Conditions could prove difficult in the winter if weather conditions are acute and the grid is subject to any unexpected input problems.

At present, all private-sector power stations are available for grid contributions, while, as for the main power utility PPC, its Komotini and gas-fired Megalopoli V units are undergoing maintenance work, Agios Dimitrios II and V are being upgraded, and Kardia I and IV have issues.

Yesterday evening, between 7 and 9 pm, Terna’s small Heron unit was called into action for contribution to the grid. This unit had remained inactive for an extended period prior to yesterday.

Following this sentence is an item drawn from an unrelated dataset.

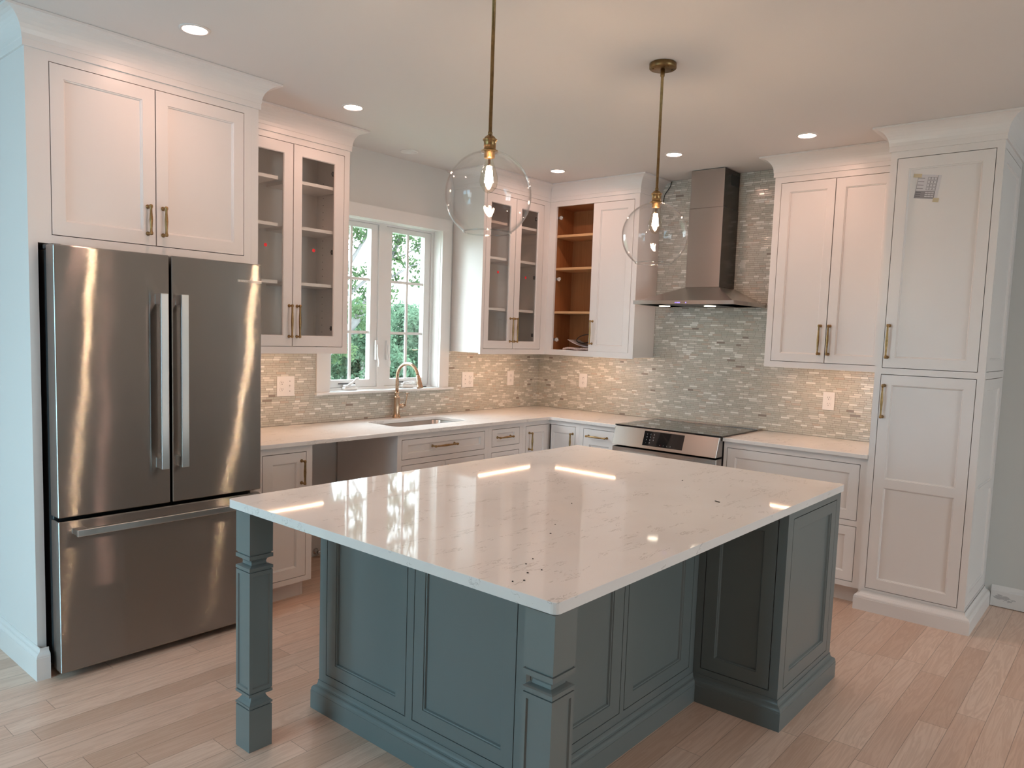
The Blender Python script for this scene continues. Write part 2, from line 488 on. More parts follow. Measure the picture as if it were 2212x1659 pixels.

Also yesterday, SMP levels were impacted by extremely elevated hydropower price levels for three hours. PPC’s Platanovrisi hydropower facility came into use last night to help cover the grid’s needs at price levels of as much as 91 euros per MWh.

Greece’s hydropower station reservoirs are currently at the second-lowest level since 2005.

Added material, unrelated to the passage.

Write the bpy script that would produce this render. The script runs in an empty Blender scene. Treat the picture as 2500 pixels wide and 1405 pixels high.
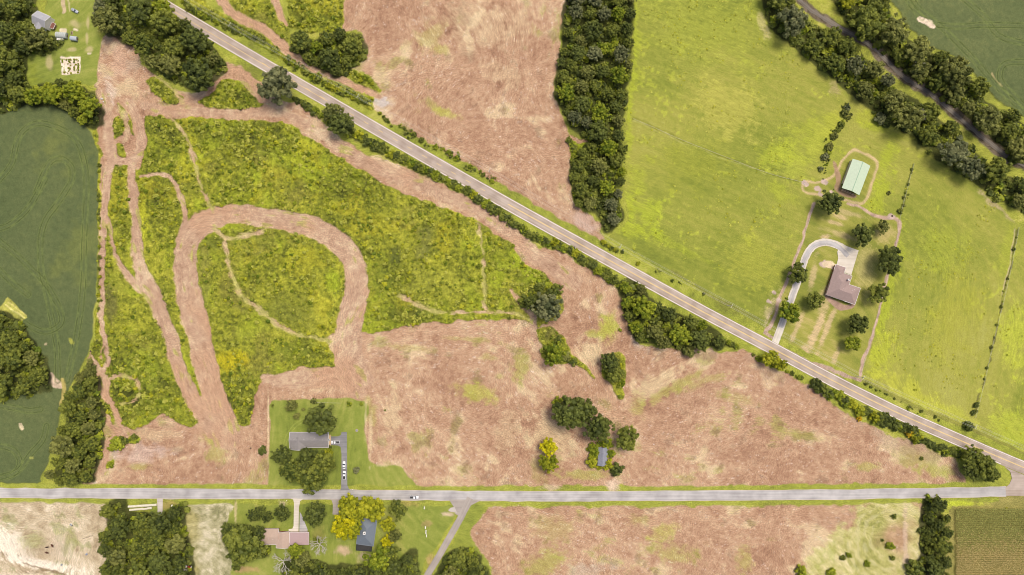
import bpy, math, random
import numpy as np
from mathutils import Vector, Matrix
scene = bpy.context.scene
COL = scene.collection
random.seed(7)
# ------------------------------------------------------------------ camera, world, sun
S = 0.27            # metres per photo pixel on the ground
H = 450.0           # height the photograph was taken from
CX, CY = 1250.0, 702.5
def at(px, py, z=0.0):
    k = S*(1-z/H)
    return ((px-CX)*k, (CY-py)*k, z)
cam = bpy.data.objects.new('camera', bpy.data.cameras.new('camera')); COL.objects.link(cam)
cam.location = (0, 0, H); cam.data.sensor_width = 36; cam.data.lens = 24.0
cam.data.clip_start = 1; cam.data.clip_end = 9000
scene.camera = cam
world = bpy.data.worlds.new('World'); scene.world = world; world.use_nodes = True
nt = world.node_tree; bg = nt.nodes['Background']
sky = nt.nodes.new('ShaderNodeTexSky'); sky.sky_type = 'NISHITA'; sky.sun_disc = False
SUN_EL, SUN_AZ = math.radians(66), math.radians(40)      # azimuth from +Y towards +X
sky.sun_elevation = SUN_EL; sky.sun_rotation = SUN_AZ
sky.dust_density = 4.0; sky.air_density = 0.7; sky.ozone_density = 0.4
nt.links.new(sky.outputs[0], bg.inputs[0]); bg.inputs[1].default_value = 0.148
sl = bpy.data.lights.new('sun', 'SUN'); sl.energy = 2.2; sl.angle = math.radians(20); sl.color = (1.0, 0.95, 0.87)
so = bpy.data.objects.new('sun', sl); COL.objects.link(so)
sd = Vector((math.sin(SUN_AZ)*math.cos(SUN_EL), math.cos(SUN_AZ)*math.cos(SUN_EL), math.sin(SUN_EL)))
so.rotation_euler = (-sd).to_track_quat('-Z', 'Y').to_euler(); so.location = sd*300
scene.view_settings.view_transform = 'Standard'; scene.view_settings.look = 'None'
scene.view_settings.exposure = 0.0; scene.view_settings.gamma = 1.0
scene.cycles.pixel_filter_type = 'BLACKMAN_HARRIS'; scene.cycles.filter_width = 1.0
scene.render.resolution_x = 1024; scene.render.resolution_y = 575

# ------------------------------------------------------------------ helpers
def lin(r, g, b):
    f = lambda c: (c/255/12.92 if c/255 <= 0.04045 else ((c/255+0.055)/1.055)**2.4)
    return np.array((f(r), f(g), f(b)), np.float32)
def tag(o, label=None, cat=None, group=None, kind=None):
    if label: o['label'] = label
    if cat: o['category'] = cat
    if group: o['group'] = group
    if kind: o['kind'] = kind
    return o
def empty(name, loc, rz=0.0, sc=1.0):
    o = bpy.data.objects.new(name, None); COL.objects.link(o)
    o.location = loc; o.rotation_euler = (0, 0, rz); o.scale = (sc, sc, sc); o.empty_display_size = 0.5
    return o
def npmesh(name, V, F, mat=None, smooth=False):
    """V (n,3); F (m,k) same-size faces"""
    me = bpy.data.meshes.new(name)
    V = np.ascontiguousarray(V, np.float32); F = np.ascontiguousarray(F, np.int32)
    m, k = F.shape
    me.vertices.add(len(V)); me.vertices.foreach_set('co', V.ravel())
    me.loops.add(m*k); me.loops.foreach_set('vertex_index', F.ravel())
    me.polygons.add(m); me.polygons.foreach_set('loop_start', np.arange(0, m*k, k, dtype=np.int32))
    me.polygons.foreach_set('use_smooth', np.full(m, smooth, bool))
    me.update(calc_edges=True); me.validate()
    if mat: me.materials.append(mat)
    return me
class MB:
    """collects simple solids, builds ONE mesh object"""
    def __init__(s): s.v = []; s.f = []
    def add(s, vs, fs):
        b = len(s.v); s.v += [tuple(v) for v in vs]; s.f += [tuple(i+b for i in f) for f in fs]; return s
    def box(s, x0, x1, y0, y1, z0, z1, M=None):
        vs = [Vector(p) for p in ((x0,y0,z0),(x1,y0,z0),(x1,y1,z0),(x0,y1,z0),(x0,y0,z1),(x1,y0,z1),(x1,y1,z1),(x0,y1,z1))]
        if M: vs = [M @ v for v in vs]
        return s.add(vs, [(3,2,1,0),(4,5,6,7),(0,1,5,4),(1,2,6,5),(2,3,7,6),(3,0,4,7)])
    def tube(s, a, b, r0, r1=None, n=6, cap=True):
        a = Vector(a); b = Vector(b); r1 = r0 if r1 is None else r1
        d = (b-a).normalized(); u = d.orthogonal().normalized(); w = d.cross(u)
        vs = []
        for P, r in ((a, r0), (b, r1)):
            for i in range(n):
                t = 2*math.pi*i/n; vs.append(P+u*(math.cos(t)*r)+w*(math.sin(t)*r))
        fs = [(i, (i+1) % n, n+(i+1) % n, n+i) for i in range(n)]
        if cap: fs += [tuple(range(n-1, -1, -1)), tuple(range(n, 2*n))]
        return s.add(vs, fs)
    def loft(s, rings, cap=True):
        n = len(rings[0]); vs = [p for r in rings for p in r]; fs = []
        for k in range(len(rings)-1):
            for i in range(n):
                j = (i+1) % n; fs.append((k*n+i, k*n+j, (k+1)*n+j, (k+1)*n+i))
        if cap: fs += [tuple(range(n-1, -1, -1)), tuple((len(rings)-1)*n+i for i in range(n))]
        return s.add(vs, fs)
    def build(s, name, mat, parent=None, smooth=False):
        me = bpy.data.meshes.new(name); me.from_pydata(s.v, [], s.f); me.update()
        if smooth: me.polygons.foreach_set('use_smooth', [True]*len(me.polygons))
        me.materials.append(mat)
        o = bpy.data.objects.new(name, me); COL.objects.link(o)
        if parent is not None: o.parent = parent
        return o

# ------------------------------------------------------------------ materials
def mat_new(name):
    m = bpy.data.materials.new(name); m.use_nodes = True
    return m, m.node_tree.nodes, m.node_tree.links, m.node_tree.nodes['Principled BSDF']
def mat_plain(name, c, rough=0.8, var=0.15, scale=1.5, metal=0.0, bump=0.0, spec=0.3):
    m, n, l, b = mat_new(name)
    tc = n.new('ShaderNodeTexCoord'); nz = n.new('ShaderNodeTexNoise'); nz.inputs['Scale'].default_value = scale
    nz.inputs['Detail'].default_value = 6
    l.new(tc.outputs['Object'], nz.inputs['Vector'])
    mr = n.new('ShaderNodeMapRange'); mr.inputs[1].default_value = 0.3; mr.inputs[2].default_value = 0.7
    mr.inputs[3].default_value = 1-var; mr.inputs[4].default_value = 1+var
    l.new(nz.outputs[0], mr.inputs[0])
    mx = n.new('ShaderNodeVectorMath'); mx.operation = 'SCALE'; mx.inputs[0].default_value = tuple(float(x) for x in c)
    l.new(mr.outputs[0], mx.inputs['Scale']); l.new(mx.outputs[0], b.inputs['Base Color'])
    b.inputs['Roughness'].default_value = rough; b.inputs['Metallic'].default_value = metal
    b.inputs['Specular IOR Level'].default_value = spec
    if bump:
        bp = n.new('ShaderNodeBump'); bp.inputs['Strength'].default_value = bump
        l.new(nz.outputs[0], bp.inputs['Height']); l.new(bp.outputs[0], b.inputs['Normal'])
    return m
def mat_ground(name, fine=0.6, sc=1.5, bump=0.4):
    """vertex colour of the soil / sward, broken up by fine procedural noise"""
    m, n, l, b = mat_new(name)
    at_ = n.new('ShaderNodeAttribute'); at_.attribute_name = 'col'
    tc = n.new('ShaderNodeTexCoord')
    nz = n.new('ShaderNodeTexNoise'); nz.inputs['Scale'].default_value = sc; nz.inputs['Detail'].default_value = 4
    nz.inputs['Roughness'].default_value = 0.7
    l.new(tc.outputs['Object'], nz.inputs['Vector'])
    mr = n.new('ShaderNodeMapRange'); mr.inputs[1].default_value = 0.25; mr.inputs[2].default_value = 0.75
    mr.inputs[3].default_value = 1-fine; mr.inputs[4].default_value = 1+fine
    l.new(nz.outputs[0], mr.inputs[0])
    mx = n.new('ShaderNodeVectorMath'); mx.operation = 'SCALE'
    l.new(at_.outputs['Color'], mx.inputs[0]); l.new(mr.outputs[0], mx.inputs['Scale'])
    l.new(mx.outputs[0], b.inputs['Base Color']); b.inputs['Roughness'].default_value = 0.95
    b.inputs['Specular IOR Level'].default_value = 0.1
    bp = n.new('ShaderNodeBump'); bp.inputs['Strength'].default_value = bump; bp.inputs['Distance'].default_value = 0.3
    l.new(nz.outputs[0], bp.inputs['Height']); l.new(bp.outputs[0], b.inputs['Normal'])
    return m
def mat_leaf(name, dark, light, transl=0.25):
    """leaf colour varies clump by clump ('tint' attribute) and plant by plant"""
    m, n, l, b = mat_new(name)
    a = n.new('ShaderNodeAttribute'); a.attribute_name = 'tint'
    oi = n.new('ShaderNodeObjectInfo')
    ad = n.new('ShaderNodeMath'); ad.operation = 'MULTIPLY_ADD'; ad.inputs[1].default_value = 0.30
    l.new(oi.outputs['Random'], ad.inputs[0]); l.new(a.outputs['Fac'], ad.inputs[2])
    sb = n.new('ShaderNodeMath'); sb.operation = 'SUBTRACT'; sb.inputs[1].default_value = 0.15
    l.new(ad.outputs[0], sb.inputs[0])
    r = n.new('ShaderNodeValToRGB')
    r.color_ramp.elements[0].color = (*[float(x) for x in dark], 1); r.color_ramp.elements[1].color = (*[float(x) for x in light], 1)
    l.new(sb.outputs[0], r.inputs[0])
    l.new(r.outputs[0], b.inputs['Base Color']); b.inputs['Roughness'].default_value = 0.6
    b.inputs['Specular IOR Level'].default_value = 0.25
    tr = n.new('ShaderNodeBsdfTranslucent'); l.new(r.outputs[0], tr.inputs[0])
    ms = n.new('ShaderNodeMixShader'); ms.inputs[0].default_value = transl
    out = n['Material Output']
    l.new(b.outputs[0], ms.inputs[1]); l.new(tr.outputs[0], ms.inputs[2]); l.new(ms.outputs[0], out.inputs[0])
    return m
LEAF = {
 'dark':   mat_leaf('leaf_dark',   lin(66,76,34),  lin(128,136,60)),
 'mid':    mat_leaf('leaf_mid',    lin(78,90,36),  lin(154,158,64)),
 'olive':  mat_leaf('leaf_olive',  lin(88,94,42),  lin(164,164,84)),
 'grey':   mat_leaf('leaf_grey',   lin(80,88,54),  lin(156,156,104)),
 'bright': mat_leaf('leaf_bright', lin(98,116,28), lin(182,186,54)),
 'lime':   mat_leaf('leaf_lime',   lin(116,126,26),lin(200,196,50)),
 'yellow': mat_leaf('leaf_yellow', lin(152,152,14),lin(230,218,32)),
 'weed':   mat_leaf('leaf_weed',   lin(132,140,44), lin(214,210,94)),
 'gold':   mat_leaf('leaf_gold',   lin(190,158,24),lin(240,204,50)),
}
CWORD = {'dark':'dark green','mid':'mid green','olive':'olive green','grey':'grey-green','bright':'light green','lime':'yellowish','yellow':'bright yellow','gold':'golden yellow','weed':'pale green'}
BARK = mat_plain('bark', (0.10,0.075,0.05), 0.9, 0.3, 3)
DEADW = mat_plain('dead_wood', lin(196,188,172), 0.9, 0.2, 3)
ASPH_H = None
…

Yesterday’s grid contributions also included several hours of input from the Former Yugoslav Republic of Macedonia (Fyrom) grid, at price levels of more than 70 euros per MWh.

According to forecasts, the electricity market will continue operating amid such conditions for as long as Megalopoli V is sidelined by the ongoing maintenance work.



Heavy winter, heatwave drive up first-half SMP average

The System Marginal Price (SMP), or electricity wholesale price, averaged 53.11 euros per MWh in the first half of 2017, driven up by last winter’s energy crisis, especially developments during the month of January, when the SMP rose sharply to 74.595 euros per MWh, data provided by LAGIE, the Electricity Market Operator, has shown.

The SMP averaged a far lower level of 46.961 euros per MWh between March and May. However, in June, the SMP gained 5.587 euros per MWh compared to May. Higher temperatures, combined with higher tourism industry-related demand, played a role in this rise.

Overall, the average SMP for the first half of 2017 rose considerably compared to the equivalent period a year earlier, gaining 23.965 percent. A year-on-year rise of 15.695 percent was registered for the four-month period covering March to June.